Down 31-14 after two quarters of the Thursday night game, the scene begins with Rivera pointing his finger at rookie cornerback Donte Jackson, who has bristled at the manner in which the show depicts his first-year struggles.

“Don’t lose your mind, don’t let him get inside your head,” Rivera says to Jackson, who was badly burned by Steelers receiver Antonio Brown for a long touchdown and needed to be consoled on the sideline. “You’ve got just as much skill and ability as anybody on that damn field. You don’t let that f--ker push you around. You’re too good. But you’ve got to keep your mind in the game and stay focused. All right? Don’t let him get to you. You are too good a football player to worry about shit like that, all right? You go out and do your job.”

Rivera then turns to the other players in the room.

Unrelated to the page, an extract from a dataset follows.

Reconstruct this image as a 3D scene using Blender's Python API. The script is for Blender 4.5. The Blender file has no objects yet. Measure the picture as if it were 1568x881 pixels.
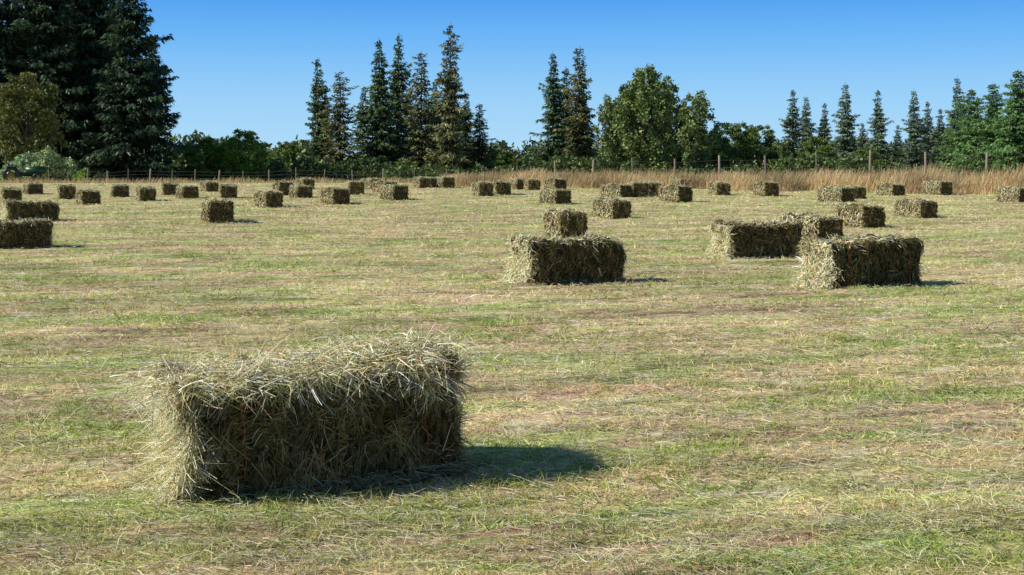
import bpy, math, numpy as np
from mathutils import Vector, noise as mn
R=np.random.default_rng(7)
scene=bpy.context.scene
CAMH=1.35

# ---------------------------------------------------------------- helpers
def link(ob):
    scene.collection.objects.link(ob); return ob

def mesh_from(name,V,F,col=None,smooth=False,mat=None):
    V=np.ascontiguousarray(V,dtype=np.float32); F=np.ascontiguousarray(F,dtype=np.int32)
    me=bpy.data.meshes.new(name)
    k=F.shape[1]
    me.vertices.add(len(V)); me.vertices.foreach_set('co',V.ravel())
    me.loops.add(F.size); me.loops.foreach_set('vertex_index',F.ravel())
    me.polygons.add(len(F)); me.polygons.foreach_set('loop_start',np.arange(0,F.size,k,dtype=np.int32))
    me.update(calc_edges=True)
    if col is not None:
        a=me.color_attributes.new('Col','FLOAT_COLOR','POINT')
        a.data.foreach_set('color',np.ascontiguousarray(col,dtype=np.float32).ravel())
    if smooth: me.polygons.foreach_set('use_smooth',np.ones(len(F),dtype=bool))
    if mat: me.materials.append(mat)
    return me

def unit(a): return a/np.maximum(np.linalg.norm(a,axis=-1,keepdims=True),1e-9)

def ribbons(P,D,L,W,bend,nseg,col,tip=0.3,side=None):
    n=len(P); D=unit(D)
    if side is None: side=R.normal(size=(n,3))
    S=unit(np.cross(D,side))
    t=np.linspace(0,1,nseg+1)
    C=P[:,None,:]+D[:,None,:]*(L[:,None]*t)[:,:,None]+bend[:,None,:]*(L[:,None]*t**2)[:,:,None]
    w=(W[:,None]*(1-(1-tip)*t**1.5))[:,:,None]*0.5
    V=np.stack([C-S[:,None,:]*w,C+S[:,None,:]*w],axis=2)
    V=V.reshape(-1,3)
    m=(nseg+1)*2
    base=(np.arange(n)*m)[:,None]
    fs=[]
    for i in range(nseg):
        fs.append(np.concatenate([base+2*i,base+2*i+1,base+2*i+3,base+2*i+2],axis=1))
    F=np.stack(fs,axis=1).reshape(-1,4)
    Cc=np.repeat(col,m,axis=0)
    return V,F,Cc

def join(parts):
    Vs,Fs,Cs=[],[],[];o=0
    for V,F,C in parts:
        Vs.append(V);Fs.append(F+o);Cs.append(C);o+=len(V)
    return np.concatenate(Vs),np.concatenate(Fs),np.concatenate(Cs)

def tube(path,rad,ns=6,col=(.1,.08,.06,1)):
    path=np.array(path,float);n=len(path);V=[]
    for i in range(n):
        d=path[min(i+1,n-1)]-path[max(i-1,0)];d/=np.linalg.norm(d)+1e-9
        a=np.cross(d,[0.3,0.9,0.1] if abs(d[2])>.6 else [0,0,1]);a/=np.linalg.norm(a);b=np.cross(d,a)
        for k in range(ns):
            an=2*math.pi*k/ns
            V.append(path[i]+rad[i]*(math.cos(an)*a+math.sin(an)*b))
    F=[]
    for i in range(n-1):
        for k in range(ns):
            F.append([i*ns+k,i*ns+(k+1)%ns,(i+1)*ns+(k+1)%ns,(i+1)*ns+k])
    V=np.array(V);return V,np.array(F),np.tile(np.array(col,float),(len(V),1))

def box(c,s,col):
    c=np.array(c,float);s=np.array(s,float)/2
    V=np.array([[x,y,z] for x in(-1,1) for y in(-1,1) for z in(-1,1)])*s+c
    F=np.array([[0,1,3,2],[4,6,7,5],[0,4,5,1],[2,3,7,6],[0,2,6,4],[1,5,7,3]])
    return V,F,np.tile(np.array(col,float),(8,1))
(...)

“Now, the rest of you mutherf--kers, the same thing,” Rivera says, an pretty much every sentence that follows merits an exclamation point. “The only thing they’ve gotten on us has been what? Two f--king long passes. You have to challenge these f--king guys. You can’t sit there and accept it. This is their f--king history, this is who the f--k they are. They expect you guys to f--king roll over. You can’t. You’ve got to defy them, and challenge their asses. You gotta f--king hit the goddamn center in the f--king mouth. That’s how you beat these goddamn teams. These f--king teams come out ‘cause they think they’ve got big balls, and they challenge your ass. Well f--k them. Challenge them back. Find out what they’re really made of. We’ve got one f--king half of football left. Seventeen points. We’ve come back from 17. In fact we f--king kicked the shit out of somebody with [a] 17 [point lead]. Now get your heads out of your ass and play football.”

Jackson, for his part, performed well after the tongue lashing, holding Brown to one catch in the second half, for negative yardage. The rest of the team didn’t respond the same way. Instead of wiping out a 17-point deficit, like the Panthers had a few weeks earlier playing on the other side of Pennsylvania against the Eagles, 31-14 became 52-21.

“This sh-t happens,” Rivera memorably told reporters after the game, in an effort to wipe the slate clean and move on. But it didn’t work. A 6-2 start became 6-3 after that loss in Pittsburgh, and the Panthers wouldn’t win again until Week 17, when Carolina won a meaningless game for both teams at New Orleans.

And don’t think Rivera is the only one who paints his pallet blue and gray for the blue and silver. The series has more than a few “F” bombs from more than a few Panthers, including quarterback Cam Newton and owner David Tepper.